Recuerdo que en mis años veinte y treinta le di la espalda a la gran atracción que sienten los mexicanos —y casi todo el mundo— por the american way of life. Nunca me impresionaron demasiado sus películas hollywoodenses, sus ciudades, su orden, sus éxitos, su libertad defendida por policías bastante brutales, especialmente contra gente como los mexicanos indocumentados. Me viene a la mente un caso reciente en el que unos policías cualesquiera (normales) asesinaron a balazos a un joven negro que, según se ve en el video, no obedeció la orden de soltar una navaja. Varios adolescentes mexicanos, según recuerdo de las noticias, han sido ultimados de esa artera manera aun estando en tierras nacionales.

Aunque he gustado de su música popular, el rock, el jazz y blues (del country no), algo de su cine y de su literatura, sus divas, entre otras cosas, he sido renuente a aceptar su idealización, como lo hacen millones de mexicanos. Creo que la ignorancia de nosotros mismos ha ayudado en gran medida a esta penosa empresa. Desde hace dos siglos.

Los estadounidenses, hay que reconocerlo, son coherentes con su idiosincrasia del Lejano Oeste, del individualismo feroz y de la rigidez luterana, aun en su propio país, disfrazada de protección de las libertades civiles y de la democracia. Por eso son cultivadores de la guerra; siempre encuentran un enemigo ad hoc. Son una nación guerrera de por sí. Cuando existía la URSS, de funesto recuerdo —ahora Putin trata de recoger los polvos de ayer, poniendo en peligro la paz mundial—, Estados Unidos tal vez se sintió cómodo al contar con un contrincante de “peso pesado”.

Como dije, el muro de Estados Unidos, que me recordó al célebre Muro de Berlín, o aquel otro (y el mismo) muro, la férrea “Cortina de Hierro”, levantada por los países del cinturón comunista para protegerse de la agresión del capitalismo y —más importante— para que no escapara nadie del “paraíso socialista”. El de Estados Unidos, al contrario, es para protegerse de sus millones de adoradores extranjeros.

Pero ¿qué es lo que divide este neomuro de Berlín, esta neomuralla china, construida por estados Unidos en la frontera con México? ¿Por qué no con Canadá? ¿Divide, acaso, dos puntos de vista diferentes de ver el mundo, la civilización, la moral? De una manera sí. Pero de otra no, lo que dividen son las diferentes economías. Y, de paso, nuestras opuestas culturas (todavía, a pesar de la penetración religiosa, estilo de vida a través del cine y la televisión, música pop, estadounidenses).
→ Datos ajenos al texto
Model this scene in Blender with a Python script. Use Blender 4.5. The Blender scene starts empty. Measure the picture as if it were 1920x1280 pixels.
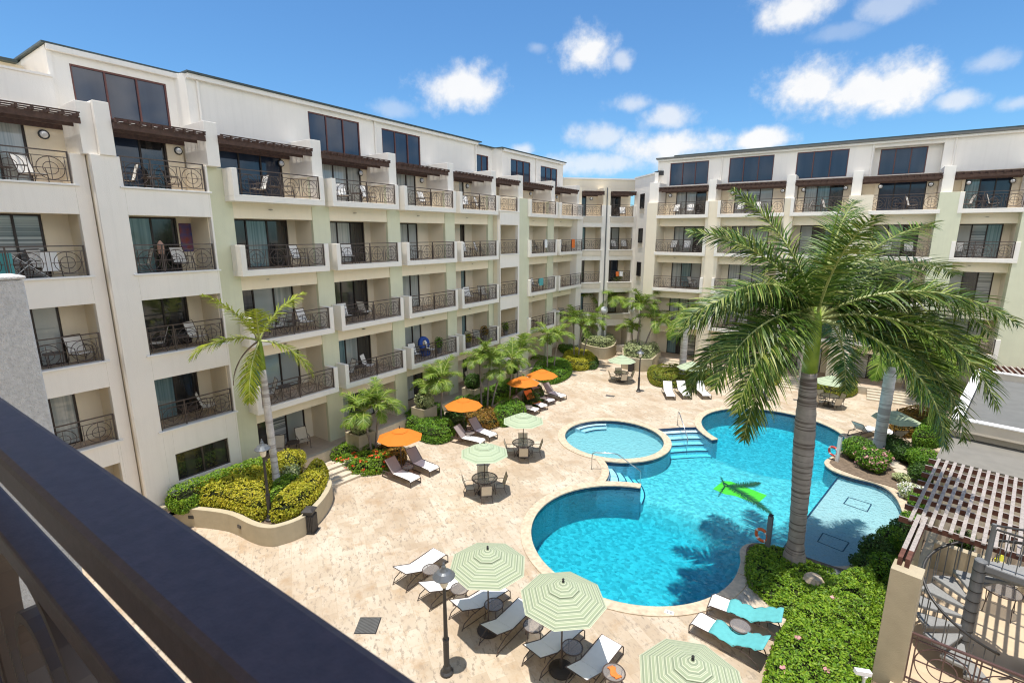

Y, sin embargo, los mexicanos no sólo han soportado sus desplantes (han sufrido algunas de sus invasiones militares, injustas si las hay), han sido despojados de su territorio, sino que también, y en primer lugar, los idolatran y, en consecuencia, sueñan con ser como ellos. Pobres, jamás lo serán. Cuando se acercan más es cuando les hacen el juego y tienen fortuna, pues, hay que triunfar, y, ya se sabe, no es lo mismo hacerlo en México que en aquel país. El éxito allá, del otro lado, sí es éxito. Por eso los cineastas mexicanos que viven allá parecen que se han asimilado a la mentalidad estadounidense, es decir, hacen cine estadounidense para estadounidenses. Se comprende. Muchos otros lo han hecho. Están allá y hay que triunfar.

Pero lo que se ve es que en Estados Unidos se triunfa dejando de ser uno mismo y pasando a una especie de limbo que es o que tolera esta poderosa nación. En eso, con demostraciones como la del Muro en nuestra frontera norte, Estados Unidos se declara paranoico, decidido a defenderse de invasiones, pacíficas inclusive, de adoradores indeseados. Con ellos todo, contra ellos nada. Ellos vigilan lo que es suyo y lo que consideran suyo. “Pobre México, tan lejos de Dios y tan cerca de Estados Unidos”.